4. analogamente, con riguardo alla protezione umanitaria, non risulta contestata utilmente dal ricorrente la ratio decidendi del disposto rigetto, rappresentata dalla mancata allegazione di particolari condizioni di vulnerabilità per motivi personali, di salute o familiari ovvero da una stabile integrazione lavorativa in Italia;

4.1. nel ricorso tale statuizione non viene contestata e si lamenta che il Tribunale non abbia effettuato la comparazione prevista dalla sentenza di questa Corte n. 4455 del 2018, senza considerare che tale comparazione rappresenta un posterius rispetto alla avvenuta allegazione di situazioni di vulnerabilità o di integrazione da parte dell’interessato;

4.2. di conseguenza, anche in questo caso l’anzidetta omessa impugnazione rende inammissibile, per difetto di interesse, le censure sul punto, essendo la statuizione non censurata divenuta definitiva;

Conclusioni.

5. in sintesi, il ricorso deve essere dichiarato inammissibile;

6. nulla va disposto per le spese del presente giudizio di cassazione, in quanto il Ministero intimato non ha svolto attività difensiva in questa sede;

7. si dà atto della sussistenza dei presupposti processuali di cui al D.P.R. n. 115 del 2002, art. 13, comma 1 quater, introdotto dalla L. 24 dicembre 2012, n. 228, art. 1, comma 17, quanto al versamento dell’ulteriore importo a titolo di contributo unificato ivi previsto, se dovuto.

PQM

La Corte dichiara il ricorso inammissibile. Nulla per le spese del presente giudizio di cassazione.

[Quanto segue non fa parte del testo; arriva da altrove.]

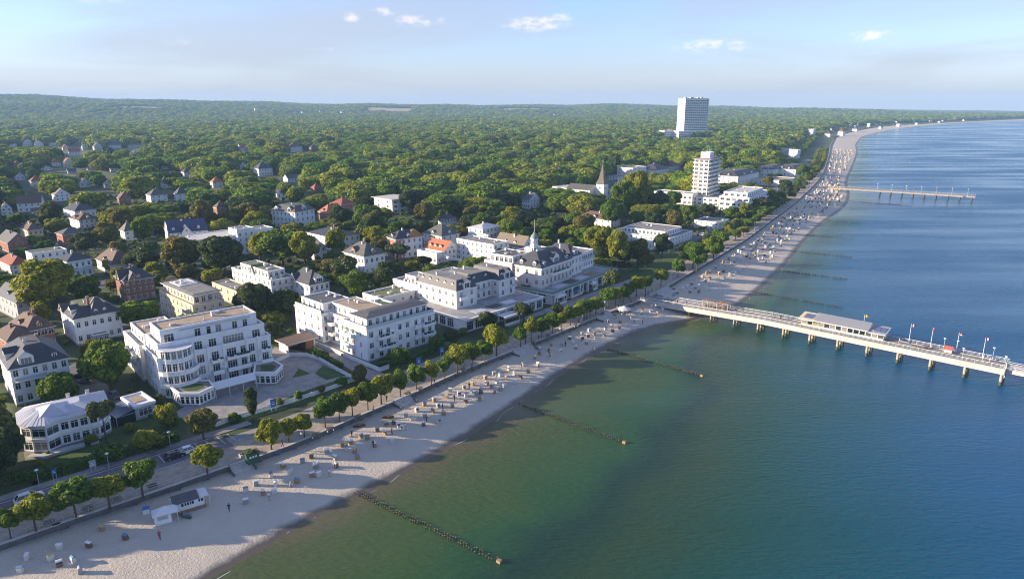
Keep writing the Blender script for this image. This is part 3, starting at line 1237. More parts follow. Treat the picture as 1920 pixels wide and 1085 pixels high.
# ---- the stepped white seafront hotel with the round corner bay
def hotel_stepped():
    b = Bld('stepped_hotel', 'stepped white hotel with round corner bay, terraces and tan gravel roof', (-88.6, 162.6), 41.0)
    fl = [0.0, 3.4, 6.6, 9.8, 13.0, 16.4]
    W0, D0 = 29.0, 13.0
    b.reg([(-1, -12), (30, -12), (30, 32), (-1, 32)], 17)
    ops = []
    for f in (0, 1, 2):
        for cx, ww, cl in ((10.3, 1.9, 3), (14.0, 1.9, 3), (18.2, 2.6, 4), (21.3, 1.5, 2), (23.6, 1.7, 3), (27.2, 1.8, 3)):
            ops.append((cx - ww / 2, cx + ww / 2, fl[f] + .35, fl[f] + 2.65, cl, 0.72))
    left = [(1.2 + 3.4 * k, 2.6 + 3.4 * k, fl[f] + .7, fl[f] + 2.5, 2, .7) for f in (0, 1, 2) for k in range(3)]
    right = [(1.5 + 3.2 * k, 3.0 + 3.2 * k, fl[f] + .7, fl[f] + 2.5, 2, .7) for f in (0, 1, 2) for k in range(4)]
    p0 = rect(0, 0, W0, D0)
    b.wall(p0, 0, fl[3], {0: ops, 3: left, 1: right}, plinth=.7)
    b.flat(p0, fl[3], TERR, par=.9)
    # second tier
    p1 = rect(0.9, 1.5, 27.2, 11.2)
    o2 = []
    for cx, ww, cl in ((9.6, 2.0, 3), (13.2, 2.0, 3), (18.6, 5.6, 7), (24.8, 2.2, 3)):
        o2.append((cx - ww / 2, cx + ww / 2, fl[3] + .3, fl[3] + 2.6, cl, .72))
    b.wall(p1, fl[3], fl[4], {0: o2, 3: row(2, 11.2, fl[3] + .6, fl[3] + 2.3, 1.3), 1: row(2, 11.2, fl[3] + .6, fl[3] + 2.3, 1.5)}, name='upper_wall')
    b.flat(p1, fl[4], TERR, par=.8)
    p2 = rect(2.2, 3.2, 24.6, 9.2)
    o3 = []
    for cx, ww, cl in ((2.0, 2.4, 3), (9.0, 1.6, 2), (11.8, 1.2, 1), (14.3, 1.6, 2), (18.6, 1.4, 2), (21.4, 1.3, 2)):
        o3.append((cx - ww / 2, cx + ww / 2, fl[4] + .3, fl[4] + 2.4, cl, .72))
    b.wall(p2, fl[4], fl[5], {0: o3, 1: row(1, 9.2, fl[4] + .4, fl[4] + 2.6, 2.6, cols=4), 3: row(2, 9.2, fl[4] + .5, fl[4] + 2.3, 1.2)}, name='top_wall')
    b.flat(p2, fl[5], GRAVEL, par=.35, clutter=5)
    # ribbed zinc skirt along the front edge of the top roof
    mb = MB()
    for k in range(40):
        x = 7.0 + k * .45
        mb.quad([(x, 2.9, fl[5] - .55), (x + .34, 2.9, fl[5] - .55), (x + .34, 4.2, fl[5] + .42), (x, 4.2, fl[5] + .42)], ZINC)
    mb.quad([(6.9, 2.96, fl[5] - .56), (25.1, 2.96, fl[5] - .56), (25.1, 4.24, fl[5] + .37), (6.9, 4.24, fl[5] + .37)], GRAVELG)
    mb.build('zinc_skirt', b.root)
    # round corner bay with curved balconies
    cx, cy_, rr_ = 4.7, 1.2, 4.1
    arc = [(cx + rr_ * math.cos(t), cy_ + rr_ * math.sin(t)) for t in [math.pi + math.pi * k / 9 for k in range(10)]]
    poly = arc
    opb = {}
    for i in range(9):
        e = (Vector(arc[i + 1]) - Vector(arc[i])).length
        opb[i] = [(.14, e - .14, fl[f] + .5, fl[f] + 2.6, 2, .72) for f in range(4)] if i not in (0, 8) else []
    b.wall(poly, 0, fl[4] - .3, opb, name='bay_wall', skip=(9,))
    mb = MB()
    mb.quad([(p[0], p[1], fl[4] - .28) for p in arc], ZINC)
    b._band(mb, arc, .35, fl[4] - .5, fl[4] - .25, WHITE)
    mb.build('bay_roof', b.root)
    for f in (1, 2):
        mb = MB()
        out = [(cx + (rr_ + 1.25) * math.cos(t), cy_ + (rr_ + 1.25) * math.sin(t)) for t in [math.pi * 1.12 + math.pi * .76 * k / 9 for k in range(10)]]
        inn = [(cx + (rr_ - .1) * math.cos(t), cy_ + (rr_ - .1) * math.sin(t)) for t in [math.pi * 1.12 + math.pi * .76 * k / 9 for k in range(10)]]
        for i in range(9):
            z = fl[f]
            a, c = out[i], out[i + 1]
            d, e = inn[i + 1], inn[i]
            mb.quad([(*a, z), (*c, z), (*d, z), (*e, z)], TERR)
            mb.quad([(*a, z - .3), (*c, z - .3), (*c, z + .9), (*a, z + .9)], WHITE)
            ma, mc_ = Vector(a) * .98 + Vector((cx, cy_)) * .02, Vector(c) * .98 + Vector((cx, cy_)) * .02
            mb.quad([(*a, z + .9), (*c, z + .9), (*mc_, z + .9), (*ma, z + .9)], WHITE)
            mb.quad([(*mc_, z), (*ma, z), (*ma, z + .9), (*mc_, z + .9)], WHITE)
            mb.quad([(*e, z - .3), (*d, z - .3), (*c, z - .3), (*a, z - .3)], WHITE)
        mb.build('curved_balcony', b.root)
    for f in (1, 2):
        for x, w in ((12.6, 2.9), (16.6, 6.0), (25.6, 3.0)):
            b.balcony(x, 0, fl[f], w, 1.5, style='solid' if f == 1 else 'plants')
    for x in (9.1, 12.2, 16.2, 22.4, 25.4):
        mb = MB()
        mb.box(-.25, .25, -.35, 0.02, 0, fl[3] + 1.2, WHITE)
        mb.build('pilaster', b.root, (x, 0, 0))
    # back wing
    pw = rect(-0.6, 14.6, 11.5, 17.0)
    b.wall(rect(2.5, 12.4, 8, 3), 0, 11, {}, name='link_wall')
    b.flat(rect(2.5, 12.4, 8, 3), 11.0, GRAVEL, par=.2)
    lw = [(1.2 + 3.5 * k, 2.5 + 3.5 * k, 3.1 * f + .8, 3.1 * f + 2.5, 2, .7) for f in range(3) for k in range(5)]
    fw = [(1.0 + 2.6 * k, 2.2 + 2.6 * k, 3.1 * f + .8, 3.1 * f + 2.5, 2, .7) for f in range(3) for k in range(2)]
    b.wall(pw, 0, 9.4, {3: lw, 0: fw, 1: lw}, name='wing_wall', plinth=.6)
    b.flat(pw, 9.4, TERR, par=.8)
    pp = rect(1.2, 16.2, 9.0, 14.0)
    b.wall(pp, 9.4, 12.4, {3: row(4, 14, 10, 11.8, 1.6), 0: row(2, 9, 10, 11.8, 1.6)}, name='wing_top_wall')
    b.flat(pp, 12.4, GRAVEL, par=.3, clutter=5, seed=4)
    for f in (1, 2):
        for y in (21.0, 27.5):
            b.balcony(-.6, y, 3.1 * f, 3.6, 1.2, -math.pi / 2)
    # two glazed garden pavilions and the awning between them
    for pts in ([(321, 727), (336, 737.5), (373, 737.5), (401, 724), (392, 713), (340, 712)], [(476, 699), (516, 699), (530, 685), (514, 676), (478, 683)]):
        q = [toloc(b, x, y, 6.4) for x, y in pts]
        a = sum(q[i][0] * q[(i + 1) % len(q)][1] - q[(i + 1) % len(q)][0] * q[i][1] for i in range(len(q)))
        if a < 0:
            q = q[::-1]
        op = {}
        for i in range(len(q)):
            e = (Vector(q[(i + 1) % len(q)]) - Vector(q[i])).length
            n = max(1, int(e / 1.15))
            op[i] = row(n, e, .55, 2.55, e / n - .25, cols=1)
        b.wall(q, 0, 3.3, op, name='pavilion_wall', plinth=.45)
        r = b.flat(q, 3.3, GRAVELG, par=.35, t=.15)
        g = MB()
        c0 = Vector((sum(p[0] for p in q) / len(q), sum(p[1] for p in q) / len(q)))
        g.quad([(*(c0 + (Vector(p) - c0) * .55), 3.36) for p in q], LAWN)
        g.build('roof_planting', r)
    aw = MB()
    A1, A2, B1, B2 = toloc(b, 397, 717, 6.6), toloc(b, 477, 697, 6.6), toloc(b, 404, 730, 5.6), toloc(b, 481, 710, 5.6)
    aw.quad([(*B1, 2.6), (*B2, 2.6), (*A2, 3.6), (*A1, 3.6)], CANVAS)
    aw.quad([(*B1, 2.4), (*B2, 2.4), (*B2, 2.6), (*B1, 2.6)], CANVAS)
    aw.build('awning', b.root)
    for k in range(4):
        t = k / 3
        x, y = B1[0] * (1 - t) + B2[0] * t, B1[1] * (1 - t) + B2[1] * t
        mb = MB()
        mb.box(-.06, .06, 0.1, .22, 0, 2.5, FRAME)
        mb.build('awning_post', b.root, (x, y, 0))
    return b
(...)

Ai sensi del D.P.R. 30 maggio 2002, n. 115, art. 13, comma 1 quater, nel testo introdotto dalla L. 24 dicembre 2012, n. 228, art. 1, comma 17, si dà atto della sussistenza dei presupposti processuali per il versamento, da parte del ricorrente, dell’ulteriore importo a titolo di contributo unificato, pari a quello per il ricorso, a norma dello stesso art. 13, comma 1 bis ove dovuto.

Così deciso in Roma, nella camera di consiglio della Sezione Prima civile, il 19 febbraio 2020.